[Directions for this task]
Copy every line that holds "picture".

* Start Provided entries *

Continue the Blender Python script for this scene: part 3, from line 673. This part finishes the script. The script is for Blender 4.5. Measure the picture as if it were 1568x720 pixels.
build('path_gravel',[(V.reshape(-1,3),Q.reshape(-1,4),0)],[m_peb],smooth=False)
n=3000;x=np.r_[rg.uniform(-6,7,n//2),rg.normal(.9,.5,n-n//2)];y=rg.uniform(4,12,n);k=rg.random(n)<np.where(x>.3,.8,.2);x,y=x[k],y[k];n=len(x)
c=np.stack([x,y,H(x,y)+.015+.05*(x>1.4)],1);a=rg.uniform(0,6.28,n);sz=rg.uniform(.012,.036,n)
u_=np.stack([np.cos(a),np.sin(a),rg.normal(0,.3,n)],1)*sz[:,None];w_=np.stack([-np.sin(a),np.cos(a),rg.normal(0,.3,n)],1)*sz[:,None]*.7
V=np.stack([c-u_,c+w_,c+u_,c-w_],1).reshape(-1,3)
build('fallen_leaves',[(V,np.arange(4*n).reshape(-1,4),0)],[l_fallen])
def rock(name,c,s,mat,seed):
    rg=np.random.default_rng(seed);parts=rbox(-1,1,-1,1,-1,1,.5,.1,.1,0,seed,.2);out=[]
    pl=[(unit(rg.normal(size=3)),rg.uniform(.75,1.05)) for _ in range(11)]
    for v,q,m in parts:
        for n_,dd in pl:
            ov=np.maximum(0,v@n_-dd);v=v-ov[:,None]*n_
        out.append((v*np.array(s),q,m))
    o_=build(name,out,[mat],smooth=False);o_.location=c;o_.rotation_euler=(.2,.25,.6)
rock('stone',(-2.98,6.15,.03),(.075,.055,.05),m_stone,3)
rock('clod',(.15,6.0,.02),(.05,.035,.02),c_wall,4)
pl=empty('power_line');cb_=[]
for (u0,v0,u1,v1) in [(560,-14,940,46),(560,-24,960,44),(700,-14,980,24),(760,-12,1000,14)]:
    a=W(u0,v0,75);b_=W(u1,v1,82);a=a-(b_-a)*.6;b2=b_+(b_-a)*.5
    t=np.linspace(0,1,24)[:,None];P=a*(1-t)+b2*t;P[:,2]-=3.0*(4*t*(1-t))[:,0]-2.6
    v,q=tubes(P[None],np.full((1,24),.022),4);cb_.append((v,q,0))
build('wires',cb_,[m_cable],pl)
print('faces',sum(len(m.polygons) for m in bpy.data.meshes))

* End Provided entries *
* Start Provided entries *

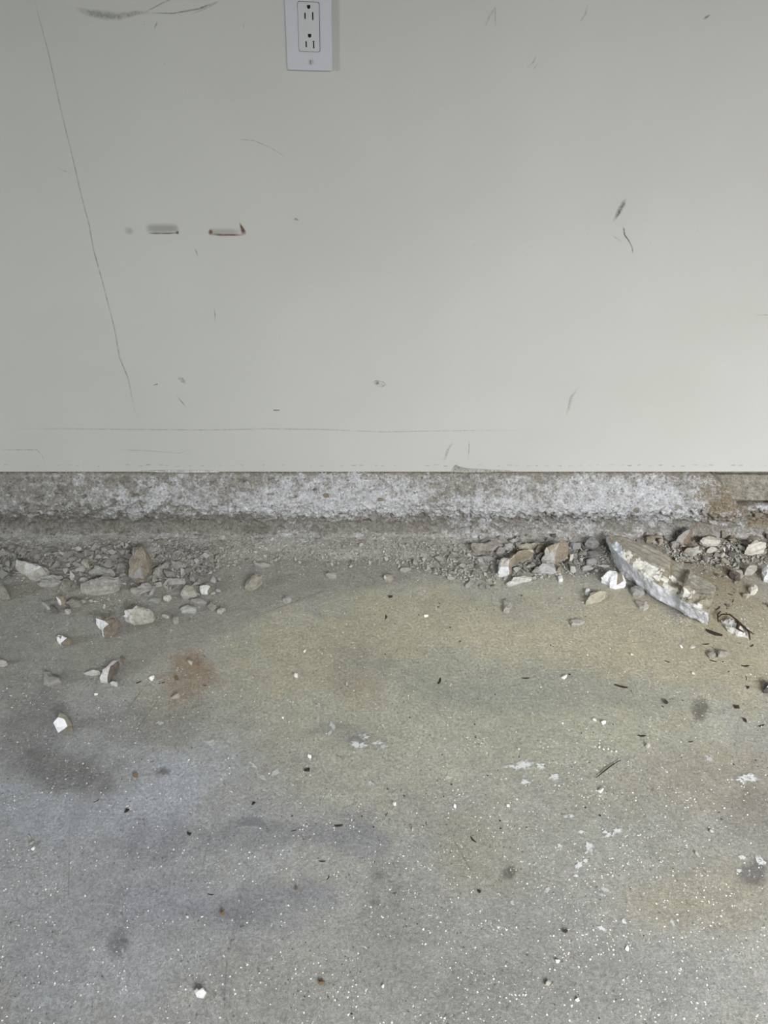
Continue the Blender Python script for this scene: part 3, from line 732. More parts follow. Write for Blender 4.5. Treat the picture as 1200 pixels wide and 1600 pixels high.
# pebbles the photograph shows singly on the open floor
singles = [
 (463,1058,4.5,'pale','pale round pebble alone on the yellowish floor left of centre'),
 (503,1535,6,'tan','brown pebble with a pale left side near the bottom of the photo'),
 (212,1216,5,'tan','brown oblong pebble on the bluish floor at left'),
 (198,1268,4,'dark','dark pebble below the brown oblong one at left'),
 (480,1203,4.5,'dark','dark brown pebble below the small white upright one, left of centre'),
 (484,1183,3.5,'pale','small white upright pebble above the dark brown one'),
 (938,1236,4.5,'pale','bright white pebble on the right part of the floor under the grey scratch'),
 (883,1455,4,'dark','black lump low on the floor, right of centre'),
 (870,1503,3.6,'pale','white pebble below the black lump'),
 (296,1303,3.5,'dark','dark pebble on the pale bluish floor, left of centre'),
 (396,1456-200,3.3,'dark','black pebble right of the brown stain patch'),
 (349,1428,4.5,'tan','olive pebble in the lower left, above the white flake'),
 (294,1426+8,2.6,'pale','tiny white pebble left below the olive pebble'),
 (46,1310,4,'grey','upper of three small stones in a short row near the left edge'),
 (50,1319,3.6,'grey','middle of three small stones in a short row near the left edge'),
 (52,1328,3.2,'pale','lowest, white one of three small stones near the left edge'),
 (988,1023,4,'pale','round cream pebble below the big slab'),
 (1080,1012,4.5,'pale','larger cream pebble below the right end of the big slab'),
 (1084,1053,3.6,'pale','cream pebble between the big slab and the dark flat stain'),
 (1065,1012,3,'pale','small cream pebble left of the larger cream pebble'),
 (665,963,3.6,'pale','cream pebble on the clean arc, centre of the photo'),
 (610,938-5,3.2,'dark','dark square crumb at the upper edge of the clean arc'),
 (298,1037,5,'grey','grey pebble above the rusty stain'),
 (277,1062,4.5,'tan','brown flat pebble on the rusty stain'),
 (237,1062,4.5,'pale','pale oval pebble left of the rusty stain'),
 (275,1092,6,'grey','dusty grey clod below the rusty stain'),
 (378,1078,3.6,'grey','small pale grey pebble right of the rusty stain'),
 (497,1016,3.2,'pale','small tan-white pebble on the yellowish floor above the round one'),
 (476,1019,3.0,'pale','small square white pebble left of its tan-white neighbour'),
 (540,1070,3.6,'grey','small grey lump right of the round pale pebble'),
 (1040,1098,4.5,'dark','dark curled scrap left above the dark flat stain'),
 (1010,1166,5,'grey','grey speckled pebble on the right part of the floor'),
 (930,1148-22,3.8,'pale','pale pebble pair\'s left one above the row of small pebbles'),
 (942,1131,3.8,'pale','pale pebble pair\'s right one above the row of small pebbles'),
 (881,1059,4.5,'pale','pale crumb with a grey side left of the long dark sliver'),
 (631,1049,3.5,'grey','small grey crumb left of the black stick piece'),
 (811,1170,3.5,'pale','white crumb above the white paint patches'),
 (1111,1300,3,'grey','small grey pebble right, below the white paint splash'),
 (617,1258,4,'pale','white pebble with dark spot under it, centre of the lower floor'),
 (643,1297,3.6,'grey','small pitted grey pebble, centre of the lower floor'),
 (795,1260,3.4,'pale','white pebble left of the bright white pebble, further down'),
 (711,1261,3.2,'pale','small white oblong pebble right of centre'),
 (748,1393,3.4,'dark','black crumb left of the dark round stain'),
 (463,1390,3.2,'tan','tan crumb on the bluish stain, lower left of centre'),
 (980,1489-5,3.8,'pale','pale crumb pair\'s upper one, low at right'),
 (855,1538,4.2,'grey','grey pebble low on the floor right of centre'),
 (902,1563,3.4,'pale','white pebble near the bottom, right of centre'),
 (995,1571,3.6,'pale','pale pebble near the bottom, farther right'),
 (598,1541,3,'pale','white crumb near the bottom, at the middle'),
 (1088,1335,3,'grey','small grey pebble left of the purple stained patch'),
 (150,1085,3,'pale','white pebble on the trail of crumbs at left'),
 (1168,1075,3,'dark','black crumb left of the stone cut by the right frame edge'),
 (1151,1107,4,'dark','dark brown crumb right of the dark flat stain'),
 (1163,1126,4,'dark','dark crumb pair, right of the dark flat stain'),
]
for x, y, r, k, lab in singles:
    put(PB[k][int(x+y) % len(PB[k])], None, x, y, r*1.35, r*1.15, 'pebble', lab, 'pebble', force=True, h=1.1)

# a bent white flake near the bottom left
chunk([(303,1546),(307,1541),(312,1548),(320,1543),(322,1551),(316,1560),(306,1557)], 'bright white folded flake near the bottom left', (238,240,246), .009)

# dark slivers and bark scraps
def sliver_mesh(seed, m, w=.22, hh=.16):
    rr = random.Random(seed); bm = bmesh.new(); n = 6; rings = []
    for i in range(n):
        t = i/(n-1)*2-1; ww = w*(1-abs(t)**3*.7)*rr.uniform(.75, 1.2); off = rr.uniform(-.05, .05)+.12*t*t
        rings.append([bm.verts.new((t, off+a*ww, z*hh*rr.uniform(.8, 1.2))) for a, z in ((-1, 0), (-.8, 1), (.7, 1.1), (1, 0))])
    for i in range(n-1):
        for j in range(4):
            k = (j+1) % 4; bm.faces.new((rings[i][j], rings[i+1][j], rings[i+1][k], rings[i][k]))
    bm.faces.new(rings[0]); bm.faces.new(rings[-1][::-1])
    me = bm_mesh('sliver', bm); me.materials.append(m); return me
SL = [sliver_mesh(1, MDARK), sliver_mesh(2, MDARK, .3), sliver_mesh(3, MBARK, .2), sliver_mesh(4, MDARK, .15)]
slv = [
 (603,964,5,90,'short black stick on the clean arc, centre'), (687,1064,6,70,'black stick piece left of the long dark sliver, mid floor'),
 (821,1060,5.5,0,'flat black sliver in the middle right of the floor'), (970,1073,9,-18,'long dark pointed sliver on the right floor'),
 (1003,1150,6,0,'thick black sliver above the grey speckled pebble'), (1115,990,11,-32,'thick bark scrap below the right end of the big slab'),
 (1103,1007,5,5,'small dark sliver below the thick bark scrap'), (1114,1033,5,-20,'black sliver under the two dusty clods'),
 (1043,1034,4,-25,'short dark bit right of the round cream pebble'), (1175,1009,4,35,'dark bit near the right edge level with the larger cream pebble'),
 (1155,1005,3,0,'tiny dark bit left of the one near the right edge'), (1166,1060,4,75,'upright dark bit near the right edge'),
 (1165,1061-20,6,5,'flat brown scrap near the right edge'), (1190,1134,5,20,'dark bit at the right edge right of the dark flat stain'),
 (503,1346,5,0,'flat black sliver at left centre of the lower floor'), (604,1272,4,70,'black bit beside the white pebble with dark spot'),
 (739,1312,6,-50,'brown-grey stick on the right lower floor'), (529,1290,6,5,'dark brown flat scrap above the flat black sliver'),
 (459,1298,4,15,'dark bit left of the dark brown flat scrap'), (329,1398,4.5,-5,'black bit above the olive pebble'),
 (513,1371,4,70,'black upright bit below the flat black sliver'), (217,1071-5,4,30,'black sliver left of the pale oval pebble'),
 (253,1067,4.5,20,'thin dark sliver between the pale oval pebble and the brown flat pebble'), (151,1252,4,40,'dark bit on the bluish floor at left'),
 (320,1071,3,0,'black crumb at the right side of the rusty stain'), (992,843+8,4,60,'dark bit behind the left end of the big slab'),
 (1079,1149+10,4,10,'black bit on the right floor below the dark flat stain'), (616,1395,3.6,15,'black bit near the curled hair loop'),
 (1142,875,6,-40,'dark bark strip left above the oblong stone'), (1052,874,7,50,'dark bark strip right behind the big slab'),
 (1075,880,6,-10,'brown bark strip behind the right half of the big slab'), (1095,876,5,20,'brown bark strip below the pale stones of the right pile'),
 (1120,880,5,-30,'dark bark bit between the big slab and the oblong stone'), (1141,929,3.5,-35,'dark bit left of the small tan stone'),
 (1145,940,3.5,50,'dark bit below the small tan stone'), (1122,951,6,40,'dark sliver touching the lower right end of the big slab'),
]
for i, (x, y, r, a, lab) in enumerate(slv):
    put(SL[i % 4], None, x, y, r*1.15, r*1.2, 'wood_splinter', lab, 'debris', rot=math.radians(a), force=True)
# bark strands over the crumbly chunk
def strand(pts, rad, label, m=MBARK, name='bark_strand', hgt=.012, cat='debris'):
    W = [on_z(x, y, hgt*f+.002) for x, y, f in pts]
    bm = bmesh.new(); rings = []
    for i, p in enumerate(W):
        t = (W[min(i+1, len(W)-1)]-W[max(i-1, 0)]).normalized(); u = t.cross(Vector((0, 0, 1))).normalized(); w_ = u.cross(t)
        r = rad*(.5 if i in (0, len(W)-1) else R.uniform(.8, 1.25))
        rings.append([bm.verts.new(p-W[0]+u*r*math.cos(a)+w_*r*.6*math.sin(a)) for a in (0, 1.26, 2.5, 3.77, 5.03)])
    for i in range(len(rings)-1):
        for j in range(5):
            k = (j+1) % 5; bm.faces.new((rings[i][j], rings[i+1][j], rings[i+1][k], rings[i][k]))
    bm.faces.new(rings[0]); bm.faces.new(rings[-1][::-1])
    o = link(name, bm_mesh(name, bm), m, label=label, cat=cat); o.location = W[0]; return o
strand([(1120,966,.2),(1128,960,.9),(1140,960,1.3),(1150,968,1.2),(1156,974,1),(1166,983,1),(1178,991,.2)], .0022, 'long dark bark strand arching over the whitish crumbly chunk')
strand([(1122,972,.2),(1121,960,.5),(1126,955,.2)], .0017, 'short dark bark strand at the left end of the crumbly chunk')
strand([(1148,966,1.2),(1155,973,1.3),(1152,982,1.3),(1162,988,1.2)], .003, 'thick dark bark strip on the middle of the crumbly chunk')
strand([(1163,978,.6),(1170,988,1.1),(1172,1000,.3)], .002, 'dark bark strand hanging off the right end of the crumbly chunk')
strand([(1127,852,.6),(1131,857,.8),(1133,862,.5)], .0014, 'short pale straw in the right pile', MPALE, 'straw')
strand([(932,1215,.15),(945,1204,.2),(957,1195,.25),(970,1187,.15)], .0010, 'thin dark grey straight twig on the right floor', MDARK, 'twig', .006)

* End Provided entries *

[The output]
Continue the Blender Python script for this scene: part 3, from line 673. This part finishes the script. The script is for Blender 4.5. Measure the picture as if it were 1568x720 pixels.
Continue the Blender Python script for this scene: part 3, from line 732. More parts follow. Write for Blender 4.5. Treat the picture as 1200 pixels wide and 1600 pixels high.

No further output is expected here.